Sedrick Irvin's first game went for 11 carries for 39 yards (3.5 yards per carry) and two touchdowns with zero receptions. Even taking out goal-line touchdowns that's about 4 yards a carry, adding fuel to the fire of my discontent that his high school production suggests he sucks. It came against a team Maxpreps pegs #74 in Florida and has zero major college football prospects. There have been two additional games and stats have not been updated for those. The team highlights for the second game did not have any for Irvin (he was in the plays, just standing around on big passing plays or not in the game on the long run). News reports indicate Irvin found the end zone three times against Tampa Jesuit, including two receiving touchdowns (a seven yarder leaking out of the backfield and a 50 yarder, half of that on a seam route and the other half racing to the endzone after exploiting a missing tackle) and a rushing touchdown (a one yard run).
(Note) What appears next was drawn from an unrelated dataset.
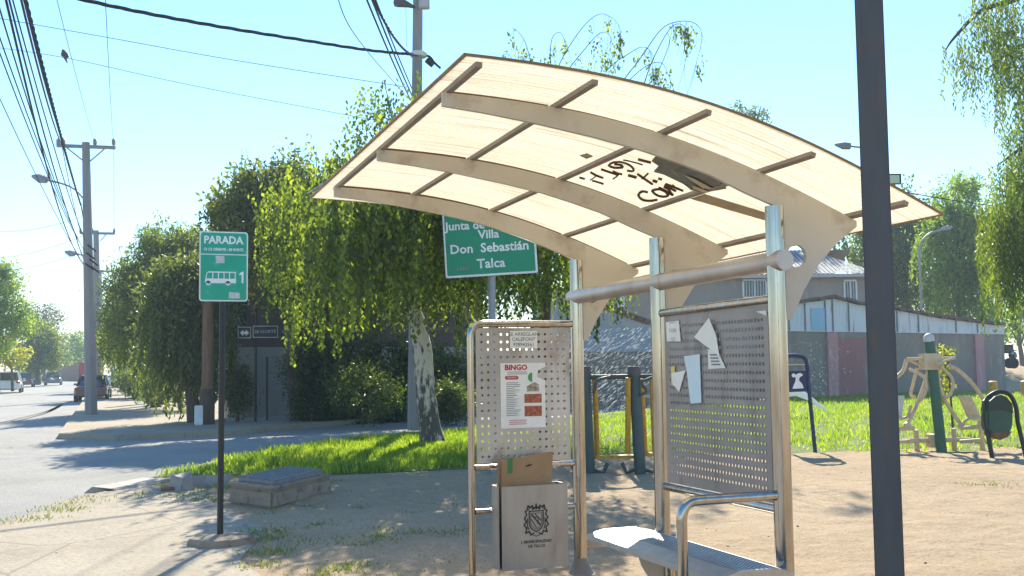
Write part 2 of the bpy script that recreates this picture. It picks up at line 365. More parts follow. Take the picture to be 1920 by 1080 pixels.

The team highlights from the first and third games show Irvin to be a willing and effective pass blocker but by far my favorite thing is that in the Jesuit game there were two plays in which Irvin looked good against Georgia whale LB commit Troy Bowles: a five yard run where Irvin got through the line and Bowles tackled him on the second level, but Irvin's head of steam knocked Bowles on his back (a play where they both kind of looked good) and the 50 yard reception where Irvin beat Bowles to the corner pylon for the touchdown (albeit not a fair fight given where Bowles was coming from after his teammate's missed tackle). Not enough to go on to give an arrow but Irvin is a recruit I'm very skeptical about.